Alkymi wants to bring custom automations to every business user

Alkymi launched in 2017 with a goal of helping financial services companies automate mundane tasks, a kind of lightweight RPA to grab information from emails and spreadsheets and eliminate a lot of copy/paste activity.

More recently the company developed a way for a more broad set of customers to create their own automations and connect to whatever data sources make sense for them, based on their own work. They called this automation creation tool Patterns Studio.

Today, the company announced a $21 million Series A.

Company founder and CEO Harald Collet says that Pattern Studios completely changed the focus of the business from doing something for customers to having them build the automations themselves based on their own workflows.

“We took what used to be kind of curated automation that we would do for clients, and we put a tool kit called Patterns Studio into the hands of business users…so they could express their knowledge of the data’s business logic in our software and deploy an automation into Data Inbox themselves,” Collet told TechCrunch.
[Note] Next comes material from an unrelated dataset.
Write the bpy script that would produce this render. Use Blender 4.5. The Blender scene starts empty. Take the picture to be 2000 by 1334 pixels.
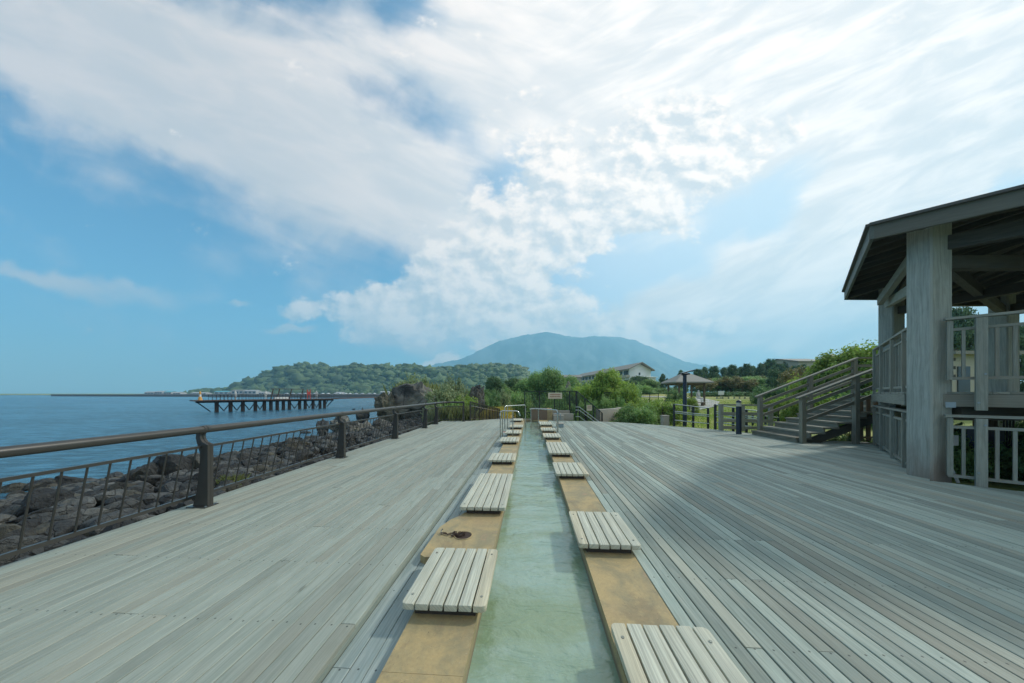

While the idea is to have this no code experience that enables business users to create automations without a lot of IT support, he says his company is using sophisticated machine learning on the back end to implement the workflows, which could focus on tasks like customer onboarding or gathering investment information, or just about anything that is built on a series of repetitive tasks to complete a job.

He says this ability to build workflows is something that any company can use. “We started out in financial services. It’s a data-intensive vertical, but the tools and products we built work across all verticals.”

The approach seems to be working. The company reports that 45 million actions have been processed through the platform, and revenue has grown a robust 300% over the trailing 12 months with the startup on track to double revenue this year.

When we spoke to Collet at the time of his $5 million seed round in early 2020, he had 7 employees. He’s added 30 since and will continue to hire on the heels of this new investment. He says that having appropriate experience is a big part of his hiring process, but that diversity is essential to the success of the business.

“We’re going out and hiring a lot of experienced hires because of the domain that we’re in, and there’s a big focus on building a diverse team that reflects our users and the business, which is incredibly diverse across all the different verticals and use cases. And so we need to emphasize diversity in our hiring efforts,” he said.

Today’s round was led by Intel Capital with participation from existing investors Canaan, Work-Bench and SimCorp. Under the terms of the deal, Intel Capital investment director Dave Mueller will be joining Alkymi’s board. The company has now raised a total of $26 million.